Because of the increased workload associated with the changes, the agency said it plans to ask the Legislature next year for an undetermined number of additional employees to sustain the heightened oversight.
While the changes generally were applauded by some critics, who said the revisions will result in more transparency, they recommended that the board go even further, including providing more specificity in recommendations that are vague.
Marti Townsend, director of Sierra Club of Hawaii, said simply approving policy guidance calling for more fairness in the process, while commendable, should not be a replacement for specific regulations that can be legally enforced.
Establishing regulations “is a basic, necessary next step to rebuild trust in the management of our public trust resources,” Townsend said in written testimony to the board.
But board member Chris Yuen, who served on the task force, said administrative rules are not necessary.

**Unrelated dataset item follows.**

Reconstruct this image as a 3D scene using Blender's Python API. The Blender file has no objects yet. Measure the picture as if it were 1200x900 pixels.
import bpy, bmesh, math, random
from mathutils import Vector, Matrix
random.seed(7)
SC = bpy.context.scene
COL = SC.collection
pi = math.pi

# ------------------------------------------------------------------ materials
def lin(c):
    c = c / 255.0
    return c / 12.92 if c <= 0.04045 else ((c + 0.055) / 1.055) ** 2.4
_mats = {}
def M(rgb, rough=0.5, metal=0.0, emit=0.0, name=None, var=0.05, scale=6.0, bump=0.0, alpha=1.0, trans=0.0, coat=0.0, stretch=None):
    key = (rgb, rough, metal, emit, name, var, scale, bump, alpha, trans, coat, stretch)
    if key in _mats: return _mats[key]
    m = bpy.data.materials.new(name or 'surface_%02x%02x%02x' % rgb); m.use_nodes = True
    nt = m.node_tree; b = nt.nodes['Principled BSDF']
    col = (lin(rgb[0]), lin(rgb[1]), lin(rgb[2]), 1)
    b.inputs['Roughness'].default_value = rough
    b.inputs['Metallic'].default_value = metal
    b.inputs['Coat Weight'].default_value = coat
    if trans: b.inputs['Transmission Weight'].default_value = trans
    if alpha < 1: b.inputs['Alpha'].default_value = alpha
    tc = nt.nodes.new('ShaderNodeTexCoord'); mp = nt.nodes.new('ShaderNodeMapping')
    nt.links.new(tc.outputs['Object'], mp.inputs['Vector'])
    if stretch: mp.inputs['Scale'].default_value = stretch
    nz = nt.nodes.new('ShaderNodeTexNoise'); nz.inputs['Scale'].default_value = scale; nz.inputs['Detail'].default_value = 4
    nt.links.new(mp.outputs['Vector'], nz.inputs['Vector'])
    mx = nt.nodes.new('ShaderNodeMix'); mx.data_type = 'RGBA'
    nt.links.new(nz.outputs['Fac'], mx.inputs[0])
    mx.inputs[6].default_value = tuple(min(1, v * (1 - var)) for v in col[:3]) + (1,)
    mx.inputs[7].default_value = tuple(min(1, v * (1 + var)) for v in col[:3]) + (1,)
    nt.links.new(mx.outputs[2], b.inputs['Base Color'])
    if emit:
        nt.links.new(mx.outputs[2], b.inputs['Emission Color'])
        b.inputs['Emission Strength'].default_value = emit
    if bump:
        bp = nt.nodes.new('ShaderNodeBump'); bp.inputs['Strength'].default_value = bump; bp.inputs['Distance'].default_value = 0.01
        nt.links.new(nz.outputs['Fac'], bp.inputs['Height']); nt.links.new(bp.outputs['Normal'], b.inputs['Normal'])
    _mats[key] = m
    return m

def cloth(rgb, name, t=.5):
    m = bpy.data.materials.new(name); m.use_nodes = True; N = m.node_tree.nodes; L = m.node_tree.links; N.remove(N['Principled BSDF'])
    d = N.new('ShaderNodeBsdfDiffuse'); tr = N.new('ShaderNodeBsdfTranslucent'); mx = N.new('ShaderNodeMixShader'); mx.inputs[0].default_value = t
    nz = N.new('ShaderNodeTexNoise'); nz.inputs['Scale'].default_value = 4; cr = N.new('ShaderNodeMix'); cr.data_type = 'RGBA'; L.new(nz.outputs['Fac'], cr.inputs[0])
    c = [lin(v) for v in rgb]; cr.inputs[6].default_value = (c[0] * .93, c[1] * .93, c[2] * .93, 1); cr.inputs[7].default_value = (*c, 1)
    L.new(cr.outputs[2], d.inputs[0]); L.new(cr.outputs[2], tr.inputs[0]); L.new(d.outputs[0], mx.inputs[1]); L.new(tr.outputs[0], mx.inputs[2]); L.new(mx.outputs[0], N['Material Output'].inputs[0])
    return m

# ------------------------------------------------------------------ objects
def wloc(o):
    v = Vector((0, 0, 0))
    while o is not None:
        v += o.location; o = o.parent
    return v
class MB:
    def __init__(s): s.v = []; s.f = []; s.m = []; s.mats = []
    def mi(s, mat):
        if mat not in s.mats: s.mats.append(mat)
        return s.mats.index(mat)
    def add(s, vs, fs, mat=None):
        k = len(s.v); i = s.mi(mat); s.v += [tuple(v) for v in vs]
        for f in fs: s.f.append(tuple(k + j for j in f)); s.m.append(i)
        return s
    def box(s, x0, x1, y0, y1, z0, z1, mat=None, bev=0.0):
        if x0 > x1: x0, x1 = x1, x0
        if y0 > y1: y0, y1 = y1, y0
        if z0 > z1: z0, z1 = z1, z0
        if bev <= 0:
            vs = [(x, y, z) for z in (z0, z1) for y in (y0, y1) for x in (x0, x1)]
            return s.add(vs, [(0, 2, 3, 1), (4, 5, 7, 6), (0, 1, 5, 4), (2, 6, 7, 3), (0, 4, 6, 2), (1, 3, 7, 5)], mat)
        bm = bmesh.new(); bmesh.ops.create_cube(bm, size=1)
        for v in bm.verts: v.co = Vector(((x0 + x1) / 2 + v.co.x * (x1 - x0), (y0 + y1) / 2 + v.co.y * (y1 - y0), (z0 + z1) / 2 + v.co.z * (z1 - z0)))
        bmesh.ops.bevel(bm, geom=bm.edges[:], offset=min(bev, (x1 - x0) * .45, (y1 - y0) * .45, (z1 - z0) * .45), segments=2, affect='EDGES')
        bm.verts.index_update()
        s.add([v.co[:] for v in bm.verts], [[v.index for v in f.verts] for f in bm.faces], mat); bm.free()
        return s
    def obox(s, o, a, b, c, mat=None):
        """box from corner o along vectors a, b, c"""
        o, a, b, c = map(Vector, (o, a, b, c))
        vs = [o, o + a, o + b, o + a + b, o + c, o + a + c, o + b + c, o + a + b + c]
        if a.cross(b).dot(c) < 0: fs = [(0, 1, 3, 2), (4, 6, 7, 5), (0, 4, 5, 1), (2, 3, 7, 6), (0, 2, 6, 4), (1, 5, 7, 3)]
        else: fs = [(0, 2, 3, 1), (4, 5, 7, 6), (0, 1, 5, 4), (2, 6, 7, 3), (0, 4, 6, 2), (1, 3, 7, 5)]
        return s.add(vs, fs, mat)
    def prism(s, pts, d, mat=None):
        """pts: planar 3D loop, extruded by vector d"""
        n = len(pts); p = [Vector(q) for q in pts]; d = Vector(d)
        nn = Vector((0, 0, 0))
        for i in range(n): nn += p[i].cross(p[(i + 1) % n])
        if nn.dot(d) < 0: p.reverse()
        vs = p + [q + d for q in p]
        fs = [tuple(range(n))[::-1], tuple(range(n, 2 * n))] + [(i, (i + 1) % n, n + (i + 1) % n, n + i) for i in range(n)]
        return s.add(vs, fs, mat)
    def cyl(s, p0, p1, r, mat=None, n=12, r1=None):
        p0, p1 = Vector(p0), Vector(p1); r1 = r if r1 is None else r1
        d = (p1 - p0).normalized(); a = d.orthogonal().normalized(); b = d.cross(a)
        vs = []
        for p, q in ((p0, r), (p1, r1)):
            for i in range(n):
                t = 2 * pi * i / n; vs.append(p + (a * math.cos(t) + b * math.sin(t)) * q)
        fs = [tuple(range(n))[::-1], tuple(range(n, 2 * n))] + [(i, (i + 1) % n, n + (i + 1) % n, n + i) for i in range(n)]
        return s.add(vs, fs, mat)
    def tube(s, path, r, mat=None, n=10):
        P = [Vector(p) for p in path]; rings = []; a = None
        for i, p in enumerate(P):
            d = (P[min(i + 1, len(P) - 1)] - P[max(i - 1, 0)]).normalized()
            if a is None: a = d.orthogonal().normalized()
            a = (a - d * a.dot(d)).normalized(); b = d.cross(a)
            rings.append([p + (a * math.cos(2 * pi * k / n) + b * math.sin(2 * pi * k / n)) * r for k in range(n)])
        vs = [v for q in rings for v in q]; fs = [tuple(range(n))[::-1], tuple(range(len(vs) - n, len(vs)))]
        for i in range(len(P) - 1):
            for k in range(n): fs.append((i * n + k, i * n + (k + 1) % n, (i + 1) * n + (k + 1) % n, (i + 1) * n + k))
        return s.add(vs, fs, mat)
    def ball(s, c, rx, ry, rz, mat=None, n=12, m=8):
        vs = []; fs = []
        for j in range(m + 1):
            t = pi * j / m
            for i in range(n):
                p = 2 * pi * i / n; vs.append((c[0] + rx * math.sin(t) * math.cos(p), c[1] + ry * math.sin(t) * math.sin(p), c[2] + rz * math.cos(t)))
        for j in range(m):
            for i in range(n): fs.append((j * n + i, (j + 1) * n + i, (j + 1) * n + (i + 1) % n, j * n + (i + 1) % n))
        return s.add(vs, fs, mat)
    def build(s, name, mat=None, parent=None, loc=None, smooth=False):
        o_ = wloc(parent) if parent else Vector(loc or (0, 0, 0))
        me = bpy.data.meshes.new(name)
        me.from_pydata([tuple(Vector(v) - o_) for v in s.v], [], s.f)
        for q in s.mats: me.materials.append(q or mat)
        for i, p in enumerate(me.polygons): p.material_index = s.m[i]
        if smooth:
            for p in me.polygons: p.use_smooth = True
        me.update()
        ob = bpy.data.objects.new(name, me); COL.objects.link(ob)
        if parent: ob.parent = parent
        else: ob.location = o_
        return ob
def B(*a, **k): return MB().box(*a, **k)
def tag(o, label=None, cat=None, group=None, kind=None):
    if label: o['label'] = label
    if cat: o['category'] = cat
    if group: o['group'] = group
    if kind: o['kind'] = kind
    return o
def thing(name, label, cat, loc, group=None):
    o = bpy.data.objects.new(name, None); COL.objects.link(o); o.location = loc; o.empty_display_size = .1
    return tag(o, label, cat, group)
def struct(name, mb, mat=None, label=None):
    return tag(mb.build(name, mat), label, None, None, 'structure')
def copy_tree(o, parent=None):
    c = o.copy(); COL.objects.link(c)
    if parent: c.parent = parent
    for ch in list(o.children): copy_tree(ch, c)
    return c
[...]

Such rules would be needed if the department were trying to bind or control what the public can do, he said. The policy approach, however, will bind DLNR staff, and the board can ensure that the policies are followed to bring more fairness to the awarding of permits, Yuen added.
Case, who lauded the job that the eight-member task force did, told the board that she considers the revisions “a work in progress” and that more improvements would be made if the department hears of better ways to refine the process.
Stanley Roehrig, the Hawaii island board member, likewise applauded the new approach, saying it will make the process much clearer to the public.
“It’s a good forward step for our board,” he said.